British designer Grace Wales Bonner’s Menswear collection at PFW was one of the most highly-anticipated shows, an excitement extended by whispers of the designer taking on the helm of Louis Vuitton. Her first-ever Paris show spread across the rooms of the Hotel D’Evreaux in Place Vendome, as she enlisted musician Kendrick Lamar, artist Lubaina Himid and the Jamaican football team for the new collection. Bonner said her collection was an homage to the “Black flaneur”, and with inspiration from her Jamaican heritage, referenced some of the black creatives who found their creative freedom in the French capital. Her inspirations spanned from writer James Baldwin to dancer, singer, and actor Josephine Baker. The hybridity of Wales Bonner as a brand is what makes the designer so special: flitting between silk Savile Row suits and footie kits; clothes designed to be shared; and bringing African and black diaspora to PFW. Jamaica’s football team saw their new home and away kits launched in the show, as the corduroy tuxedo trousers and tailored took on sporty counterparts from the long-time collaborator with adidas, and the odd tasselled skirt and tweed dress. The show, as well as her covetable items in collaboration with the sportswear brand, has detailed how the designer has hit the ground running in menswear, albeit in a tailored suit and some hot kit. 

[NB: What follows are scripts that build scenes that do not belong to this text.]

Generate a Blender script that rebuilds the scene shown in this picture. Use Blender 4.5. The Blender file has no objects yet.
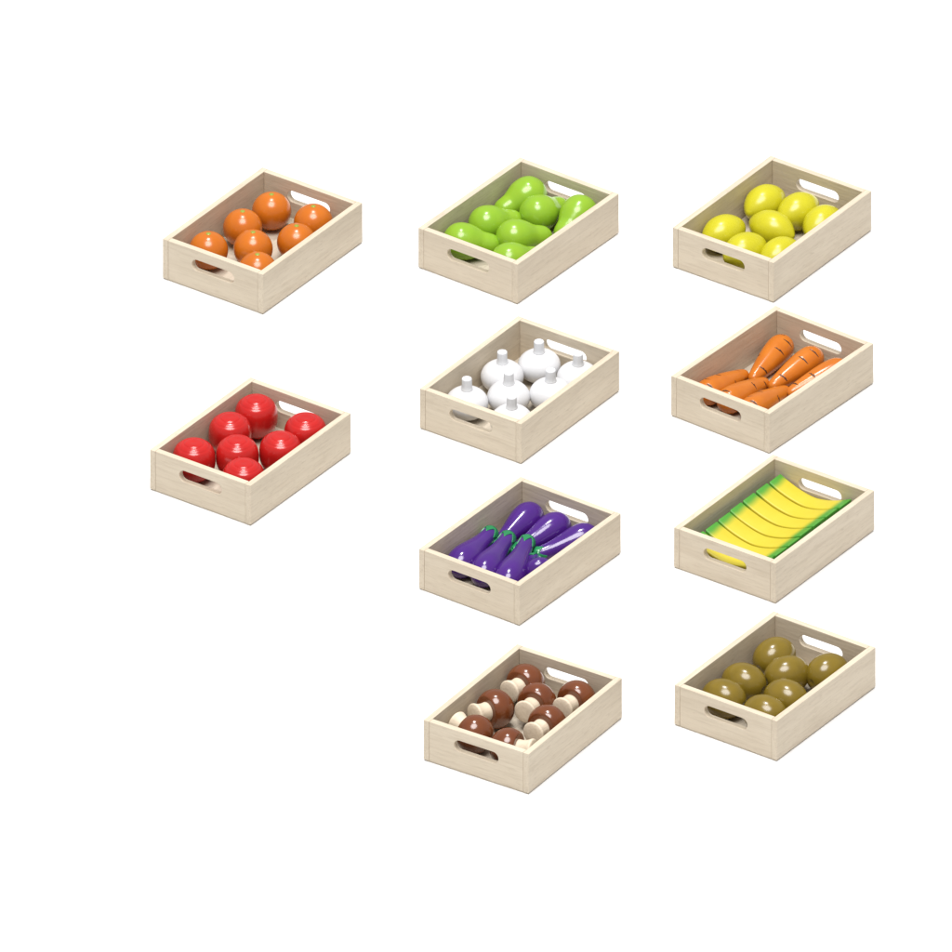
import bpy, bmesh, math, random
from mathutils import Vector, Matrix

# ------------------------------------------------------------------ basics
MM = 0.001
sc = bpy.context.scene
C = sc.collection
random.seed(7)


def link(o):
    C.objects.link(o)
    return o


def tag(o, label=None, cat=None, group=None, kind=None):
    if label: o['label'] = label
    if cat: o['category'] = cat
    if group: o['group'] = group
    if kind: o['kind'] = kind
    return o


def mesh_of(name, bm, mats, smooth=True):
    bm.normal_update()
    me = bpy.data.meshes.new(name)
    bm.to_mesh(me)
    bm.free()
    for m in (mats if isinstance(mats, (list, tuple)) else [mats]):
        me.materials.append(m)
    if smooth:
        for p in me.polygons: p.use_smooth = True
    return me


def obj(name, me, parent=None):
    o = link(bpy.data.objects.new(name, me))
    if parent: o.parent = parent
    return o


def copy_tree(o):
    c = o.copy(); C.objects.link(c)
    for ch in o.children:
        d = ch.copy(); C.objects.link(d); d.parent = c
    return c


# ------------------------------------------------------------------ materials
def new_mat(name):
    m = bpy.data.materials.new(name)
    m.use_nodes = True
    nt = m.node_tree
    return m, nt, nt.nodes['Principled BSDF']


def node(nt, typ, **kw):
    n = nt.nodes.new(typ)
    for k, v in kw.items(): setattr(n, k, v)
    return n


def rgb(c): return (c[0], c[1], c[2], 1.0)


def mixc(nt, fac, a, b):
    n = node(nt, 'ShaderNodeMix', data_type='RGBA')
    if hasattr(fac, 'links') or hasattr(fac, 'is_linked'): nt.links.new(fac, n.inputs[0])
    else: n.inputs[0].default_value = fac
    for s, v in ((6, a), (7, b)):
        if isinstance(v, tuple): n.inputs[s].default_value = rgb(v)
        else: nt.links.new(v, n.inputs[s])
    return n.outputs[2]


def ramp(nt, src, p0, p1, smooth='LINEAR'):
    n = node(nt, 'ShaderNodeMapRange', interpolation_type=smooth)
    nt.links.new(src, n.inputs['Value'])
    n.inputs['From Min'].default_value = p0
    n.inputs['From Max'].default_value = p1
    return n.outputs['Result']


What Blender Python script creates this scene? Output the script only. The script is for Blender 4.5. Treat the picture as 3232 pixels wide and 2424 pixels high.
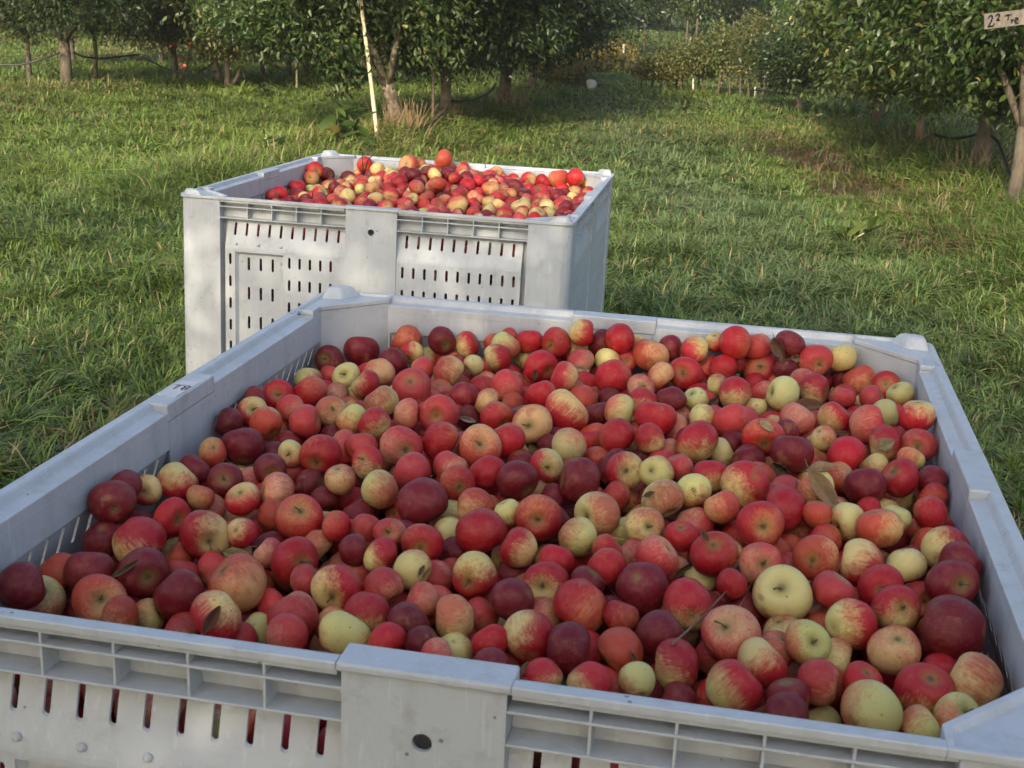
import bpy, bmesh, math, random
import numpy as np
from mathutils import Matrix, Vector

for o in list(bpy.data.objects):
    bpy.data.objects.remove(o, do_unlink=True)
scene = bpy.context.scene
COL = scene.collection

# ------------------------------------------------------------------ camera
F_PX, PITCH, ROLL = 4015.1, 0.2929, 0.0426          # focal length in source pixels (3232 wide)
CAM = np.array([0.0, 0.0, 1.242])
cam_data = bpy.data.cameras.new('camera')
cam_data.sensor_width = 36.0
cam_data.lens = 36.0 * F_PX / 3232.0
cam_data.clip_start, cam_data.clip_end = 0.05, 1000.0
cam_data.dof.use_dof = True
cam_data.dof.focus_distance = 2.4
cam_data.dof.aperture_fstop = 24.0
cam_obj = bpy.data.objects.new('camera', cam_data)
cam_obj.matrix_world = (Matrix.Translation(Vector(CAM)) @ Matrix.Rotation(math.pi / 2 - PITCH, 4, 'X')
                        @ Matrix.Rotation(ROLL, 4, 'Z'))
COL.objects.link(cam_obj)
scene.camera = cam_obj

# ------------------------------------------------------------------ light
SUN_ELEV = math.radians(26)
SUN_AZ = math.radians(198)      # direction the sun stands in, measured clockwise from +Y (behind the camera, to its left)
world = bpy.data.worlds.new('World')
scene.world = world
world.use_nodes = True
wn = world.node_tree
wn.nodes.clear()
sky = wn.nodes.new('ShaderNodeTexSky')
sky.sky_type = 'NISHITA'
sky.sun_disc = False
sky.sun_elevation = SUN_ELEV
sky.sun_rotation = SUN_AZ
sky.air_density = 1.0
sky.dust_density = 4.0
sky.ozone_density = 1.0
bg = wn.nodes.new('ShaderNodeBackground')
bg.inputs['Strength'].default_value = 0.15
wo = wn.nodes.new('ShaderNodeOutputWorld')
wn.links.new(sky.outputs[0], bg.inputs[0])
wn.links.new(bg.outputs[0], wo.inputs[0])
sun_data = bpy.data.lights.new('sun', 'SUN')
sun_data.energy = 2.5
sun_data.angle = math.radians(0.5)
sun_data.color = (1.0, 0.86, 0.66)
sun = bpy.data.objects.new('sun', sun_data)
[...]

Paris-based Ètudes are giving a glimpse into the future on modern city life

The essentials brand Ètudes stepped away from the clean masculine looks they usually go for and straight into raw hems, unkempt tailoring, and tacky motifs to truly shake things up in the world of staple basics. FW23 at a concrete parking complex in Paris was everything Ètudes knows how to do best: the classic silhouette, the story of colour, and the branded essentials like their tailored jackets. This time, however, it all felt a bit different – a bit better – as the story of industrialist city life in Paris saw buildings plastered across outerwear and distressed denim showcased the designs as forward-thinking, almost post-apocalyptic wear. The muted colours swept through in rust, rose, grey, and beige, with injections of dark green garments and magenta necklaces, of which were embellished with an Eiffel tower keyring and a mismatched set of keys. In this new graphic venture, jumpers were finished with popping stitch embroidery of padlocks like on the Ponts des Arts, and emblems of modern city life layered and rolled on wool coats. Creative directors Aurélien Arbet, Jérémie Egry, and José Lamali did their Paris-based brand justice with what felt like the introduction to a new era, even picking up some sleazy elements in their skinny scarves and fuzzy jumpers paired with trenches and bombers. 

This Kidill’s show is for all the skater boys that never grew up

Though Kidill may have only just started in 2014, the pure chaos and youthful punk they bring to their shows are just what this PFW needed. Elegance was trampled underneath the wheels of the skateboarding models, and teen spirit was plastered all over their layers of oversized garments and clashing prints. Titled ‘Enfant Terribles’, creative director Hiroaki Suisayu focuses on kids gone wild, as the skaters head out onto the runway in piles of Westwood-esque tartan, florals, stripes, tie-dye, graphics, and clashing textures – and it somehow worked. The show brought swarms of skaters buzzing with energy to the runway, all as a result of some serious craftsmanship as the immense silhouettes and attention to detailing rang the early 90s and 00s skater with a FW23/24 update. All the shoes were in collaboration with DC, the padded footwear classic for the big kids who could never escape the skate park. The mismatched patterns, graphic tees and jumpers, oversized coats, tunics, and skirts: this cooler-than-cool ode to skate culture proves Kidill is a PFW standout.